Reputation: 31
I have a line in a file as shown below
abcd x 10.10.10.10
sometimes the same line might have some extra fields like below
abcd 123 AB x 10.10.10.10
So now I have to delete this line from the file. My match pattern would be to search for abcd, x and 10.10.10.10 in a line and delete it as these are the only fixed values. Is there way to match multiple patterns with logical and in sed and delete the line? I have tried using regex, but since the pattern is not always the same here, that does not work. I need a solution with sed. I tried to search other websites and stackoverflow. Could not find any solution which works for me.
Upvotes: 1
Views: 196
Reputation: 58578
This might work for you (GNU sed);
sed -r 'h;s/$/\nabcd x 10.10.10.10/;ta;:a;s/(.+)(.*\n.*)\<\1\>/\2/;ta;/^\s*\n\s*$/d;x' file
This makes a copy of the current line. Then appends the required fields to the end of the line separated by a newline. Using substitution and backreferences, matching fields are removed from the pattern space until no further matches can be made.

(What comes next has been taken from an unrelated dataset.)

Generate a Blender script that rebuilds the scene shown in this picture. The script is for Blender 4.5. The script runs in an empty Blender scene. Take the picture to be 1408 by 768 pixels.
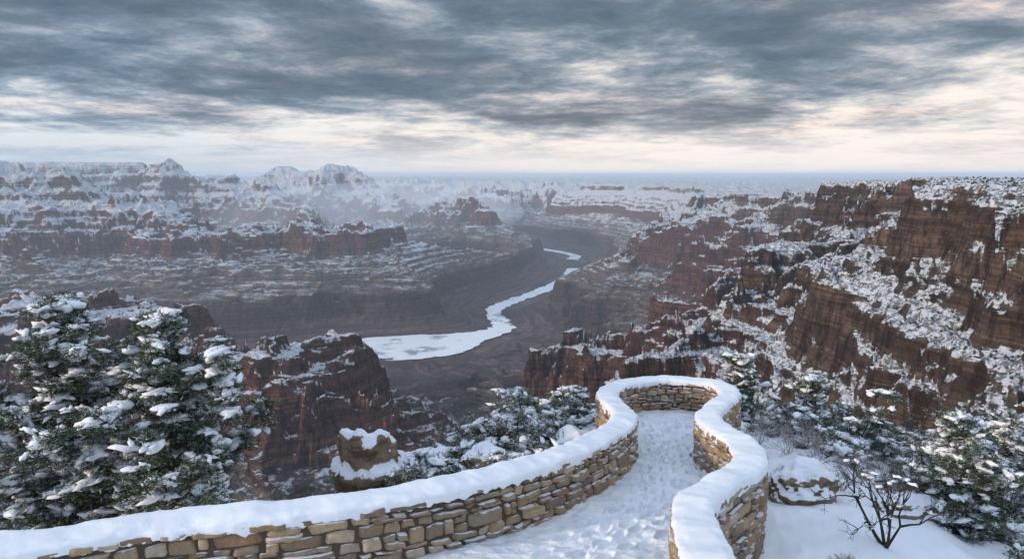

If the remaining string consists of nothing but zero or more spaces separated by a newline this would identify a line to be deleted, otherwise the line is to be kept so the copy is reinstated.
Upvotes: 0
Reputation: 204721
This is a job for awk, not sed:
$ cat tst.awk
BEGIN {
split("abcd x 10.10.10.10",flds)
for (idx in flds) {
targets[flds[idx]]
}
}
{
delete cnt
for (i=1;i<=NF;i++) {
cnt[$i]++
}
for (fld in targets) {
if (cnt[fld] == 1) {
delete cnt[fld]
}
}
for (fld in cnt) {
# If we reach here then one or more of these conditions is true:
# a) there was a field that is not one we targetted
# b) there was a target field that occurred multiple times
# c) a target field was missing
print
next
}
}
$ awk -f tst.awk file
abcd 123 AB x 10.10.10.10
Since awk is available on all UNIX installations just like sed is, there's no reason to force yourself to try to use sed for this.